Just hearing and having the Word isn’t enough. Otherwise things wouldn’t have gotten so bad in the Roman Catholic Church to force the Augsburg Confession. Rome had the Word in spades: the creed, the Lord’s Prayer, Baptism, lessons, the Lord’s Supper, the liturgy. What stands at the center of those words we just heard from Paul makes the difference, another line in the sand: faith. You can’t confess Jesus without believing in Jesus. You can’t believe in Jesus without confessing him. And you can’t believe or confess without the Spirit working through the Word.

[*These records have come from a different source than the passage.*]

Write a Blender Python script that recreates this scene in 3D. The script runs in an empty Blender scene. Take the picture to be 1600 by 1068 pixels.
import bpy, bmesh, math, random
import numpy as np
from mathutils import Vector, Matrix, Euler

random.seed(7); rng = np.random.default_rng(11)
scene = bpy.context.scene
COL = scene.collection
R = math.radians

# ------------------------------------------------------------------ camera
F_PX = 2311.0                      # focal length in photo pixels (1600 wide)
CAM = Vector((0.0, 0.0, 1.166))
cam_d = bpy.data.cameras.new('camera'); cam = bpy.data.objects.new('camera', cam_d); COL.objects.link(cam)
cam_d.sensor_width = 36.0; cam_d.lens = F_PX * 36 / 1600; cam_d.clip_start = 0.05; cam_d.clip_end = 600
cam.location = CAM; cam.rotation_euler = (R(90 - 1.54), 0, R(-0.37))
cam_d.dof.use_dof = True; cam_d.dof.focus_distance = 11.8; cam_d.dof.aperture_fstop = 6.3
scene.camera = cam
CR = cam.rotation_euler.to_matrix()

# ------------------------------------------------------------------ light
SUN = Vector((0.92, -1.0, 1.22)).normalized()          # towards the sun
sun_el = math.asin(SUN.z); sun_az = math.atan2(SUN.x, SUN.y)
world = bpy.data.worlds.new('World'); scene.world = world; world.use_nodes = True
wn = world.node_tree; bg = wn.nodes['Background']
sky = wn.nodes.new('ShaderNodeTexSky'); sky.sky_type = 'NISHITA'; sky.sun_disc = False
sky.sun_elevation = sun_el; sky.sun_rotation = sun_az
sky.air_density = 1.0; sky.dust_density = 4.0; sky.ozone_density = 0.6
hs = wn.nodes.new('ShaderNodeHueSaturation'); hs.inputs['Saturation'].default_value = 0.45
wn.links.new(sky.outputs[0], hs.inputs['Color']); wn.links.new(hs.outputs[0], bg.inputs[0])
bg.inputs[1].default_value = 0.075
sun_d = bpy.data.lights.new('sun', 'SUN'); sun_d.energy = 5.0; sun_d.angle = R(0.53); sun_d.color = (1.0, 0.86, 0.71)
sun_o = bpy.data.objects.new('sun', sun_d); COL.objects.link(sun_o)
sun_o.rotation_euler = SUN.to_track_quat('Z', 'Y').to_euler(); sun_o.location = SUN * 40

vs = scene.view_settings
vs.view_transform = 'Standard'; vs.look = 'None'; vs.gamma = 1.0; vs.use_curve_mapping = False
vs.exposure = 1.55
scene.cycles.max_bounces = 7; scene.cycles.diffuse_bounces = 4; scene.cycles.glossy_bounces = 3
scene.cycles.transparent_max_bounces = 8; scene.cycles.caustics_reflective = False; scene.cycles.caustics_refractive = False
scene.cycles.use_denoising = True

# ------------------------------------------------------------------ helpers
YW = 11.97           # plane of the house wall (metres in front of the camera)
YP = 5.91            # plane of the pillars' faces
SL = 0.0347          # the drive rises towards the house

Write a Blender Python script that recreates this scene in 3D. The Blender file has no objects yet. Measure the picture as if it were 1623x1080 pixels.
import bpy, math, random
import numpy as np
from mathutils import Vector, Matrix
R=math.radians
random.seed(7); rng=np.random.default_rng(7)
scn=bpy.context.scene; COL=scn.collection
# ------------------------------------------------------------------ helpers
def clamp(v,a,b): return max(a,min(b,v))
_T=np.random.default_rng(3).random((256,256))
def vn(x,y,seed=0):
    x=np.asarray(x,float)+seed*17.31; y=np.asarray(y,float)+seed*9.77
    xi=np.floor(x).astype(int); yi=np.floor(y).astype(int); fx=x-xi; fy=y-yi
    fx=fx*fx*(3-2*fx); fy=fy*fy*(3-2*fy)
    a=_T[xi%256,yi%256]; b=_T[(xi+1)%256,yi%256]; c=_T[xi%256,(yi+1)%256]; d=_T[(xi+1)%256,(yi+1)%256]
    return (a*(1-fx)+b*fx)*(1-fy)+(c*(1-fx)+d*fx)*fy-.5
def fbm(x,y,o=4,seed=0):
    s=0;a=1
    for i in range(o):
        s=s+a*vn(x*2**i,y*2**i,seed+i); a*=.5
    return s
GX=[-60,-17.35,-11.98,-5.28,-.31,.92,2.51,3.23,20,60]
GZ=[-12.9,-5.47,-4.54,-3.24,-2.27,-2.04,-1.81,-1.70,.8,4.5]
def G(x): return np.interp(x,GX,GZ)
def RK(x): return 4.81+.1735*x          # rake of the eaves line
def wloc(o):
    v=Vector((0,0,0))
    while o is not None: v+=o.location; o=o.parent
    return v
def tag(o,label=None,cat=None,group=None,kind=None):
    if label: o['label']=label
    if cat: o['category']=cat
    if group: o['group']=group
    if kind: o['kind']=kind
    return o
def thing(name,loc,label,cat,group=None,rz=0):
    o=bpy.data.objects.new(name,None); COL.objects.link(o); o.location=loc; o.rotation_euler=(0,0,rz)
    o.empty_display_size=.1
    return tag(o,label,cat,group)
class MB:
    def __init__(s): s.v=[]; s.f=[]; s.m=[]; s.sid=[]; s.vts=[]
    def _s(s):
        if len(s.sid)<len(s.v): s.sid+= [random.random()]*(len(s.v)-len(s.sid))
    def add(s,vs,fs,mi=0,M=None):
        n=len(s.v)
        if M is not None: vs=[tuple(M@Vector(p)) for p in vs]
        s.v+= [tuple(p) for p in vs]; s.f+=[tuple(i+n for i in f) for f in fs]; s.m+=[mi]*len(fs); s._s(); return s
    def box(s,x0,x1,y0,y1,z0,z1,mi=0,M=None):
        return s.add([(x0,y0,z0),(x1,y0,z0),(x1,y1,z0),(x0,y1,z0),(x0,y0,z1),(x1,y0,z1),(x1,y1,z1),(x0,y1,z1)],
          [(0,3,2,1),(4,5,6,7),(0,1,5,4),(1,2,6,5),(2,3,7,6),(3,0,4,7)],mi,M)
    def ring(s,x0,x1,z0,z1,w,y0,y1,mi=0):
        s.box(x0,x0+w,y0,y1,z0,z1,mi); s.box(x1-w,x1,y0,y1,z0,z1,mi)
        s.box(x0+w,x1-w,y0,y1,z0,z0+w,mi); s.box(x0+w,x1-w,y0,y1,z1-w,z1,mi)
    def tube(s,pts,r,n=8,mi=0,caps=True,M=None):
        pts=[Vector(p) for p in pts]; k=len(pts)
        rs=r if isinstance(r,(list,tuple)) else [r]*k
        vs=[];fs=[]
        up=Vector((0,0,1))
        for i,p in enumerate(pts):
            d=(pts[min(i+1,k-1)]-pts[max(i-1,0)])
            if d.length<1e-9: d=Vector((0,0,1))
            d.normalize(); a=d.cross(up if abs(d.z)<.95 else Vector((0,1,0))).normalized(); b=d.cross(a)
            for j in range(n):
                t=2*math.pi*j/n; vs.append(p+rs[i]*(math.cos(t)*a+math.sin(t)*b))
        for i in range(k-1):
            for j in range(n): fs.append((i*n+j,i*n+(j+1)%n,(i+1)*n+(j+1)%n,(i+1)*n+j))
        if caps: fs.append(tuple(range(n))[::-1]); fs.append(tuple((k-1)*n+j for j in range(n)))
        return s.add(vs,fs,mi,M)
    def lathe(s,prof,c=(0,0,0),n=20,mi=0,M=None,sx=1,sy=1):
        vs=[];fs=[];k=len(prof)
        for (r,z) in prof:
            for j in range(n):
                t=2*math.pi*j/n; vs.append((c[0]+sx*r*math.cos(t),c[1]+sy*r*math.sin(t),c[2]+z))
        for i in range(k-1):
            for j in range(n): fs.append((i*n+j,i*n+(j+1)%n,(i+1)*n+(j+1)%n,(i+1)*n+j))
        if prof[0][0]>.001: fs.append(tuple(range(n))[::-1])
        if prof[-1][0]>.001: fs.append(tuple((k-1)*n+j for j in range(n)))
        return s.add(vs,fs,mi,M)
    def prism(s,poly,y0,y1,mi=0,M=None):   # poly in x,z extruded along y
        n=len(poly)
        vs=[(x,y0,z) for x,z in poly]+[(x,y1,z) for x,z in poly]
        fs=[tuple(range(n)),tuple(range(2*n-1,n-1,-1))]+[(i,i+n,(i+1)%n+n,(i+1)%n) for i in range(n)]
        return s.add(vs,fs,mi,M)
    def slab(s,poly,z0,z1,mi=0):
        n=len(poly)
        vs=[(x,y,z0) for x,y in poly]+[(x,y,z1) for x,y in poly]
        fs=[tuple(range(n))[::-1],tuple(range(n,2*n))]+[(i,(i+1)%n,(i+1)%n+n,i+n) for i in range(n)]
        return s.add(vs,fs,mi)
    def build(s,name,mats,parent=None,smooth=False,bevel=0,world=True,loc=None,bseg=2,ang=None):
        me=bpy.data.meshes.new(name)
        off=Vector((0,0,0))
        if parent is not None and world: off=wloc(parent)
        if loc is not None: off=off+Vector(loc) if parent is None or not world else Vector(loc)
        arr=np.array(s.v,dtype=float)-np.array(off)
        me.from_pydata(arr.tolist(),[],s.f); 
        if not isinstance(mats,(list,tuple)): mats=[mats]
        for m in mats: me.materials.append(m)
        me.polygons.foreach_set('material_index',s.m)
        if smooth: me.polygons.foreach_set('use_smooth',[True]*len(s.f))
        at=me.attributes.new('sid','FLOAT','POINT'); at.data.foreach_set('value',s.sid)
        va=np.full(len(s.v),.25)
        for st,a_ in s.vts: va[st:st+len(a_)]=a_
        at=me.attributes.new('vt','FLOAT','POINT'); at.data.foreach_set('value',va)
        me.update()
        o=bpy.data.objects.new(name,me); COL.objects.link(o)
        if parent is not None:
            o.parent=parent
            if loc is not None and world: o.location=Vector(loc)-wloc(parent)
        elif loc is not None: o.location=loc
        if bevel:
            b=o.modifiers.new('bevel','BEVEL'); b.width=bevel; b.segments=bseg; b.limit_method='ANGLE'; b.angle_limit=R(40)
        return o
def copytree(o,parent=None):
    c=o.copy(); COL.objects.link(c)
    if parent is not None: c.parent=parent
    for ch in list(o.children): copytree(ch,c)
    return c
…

By God’s grace we have that Word. We have that word that terrifies us with our sins, as God’s preachers preach God’s law to us and expose us, damn us, and by that same grace God drives us to faith in his promise and brings us to life through that word of forgiveness: “My son Jesus became those sins for you.” We have that word of forgiveness that God speaks to us in Christ, the voice of God showing us, as it showed the Galatians, Christ crucified FOR ME and Christ raised from the dead FOR ME!

There’s the line in the sand. On one side, man’s words and attempts to send words from our lips to God’s ears, to control God’s lips. On the other, God’s words, God’s zeal for us demonstrated when he sent His Son to bear our curse, to die, to live, and more, sending preachers with words, spoken words, written words, tasted words, words that wash us, cleanse us, feed us and nourish us in Baptism and Sacrament, words that speak from God’s lips to our ears, “Call on me. I won’t disappoint. Believe in me. I won’t shame you. Jesus has come and brings rescue eternal, for you!” Amen.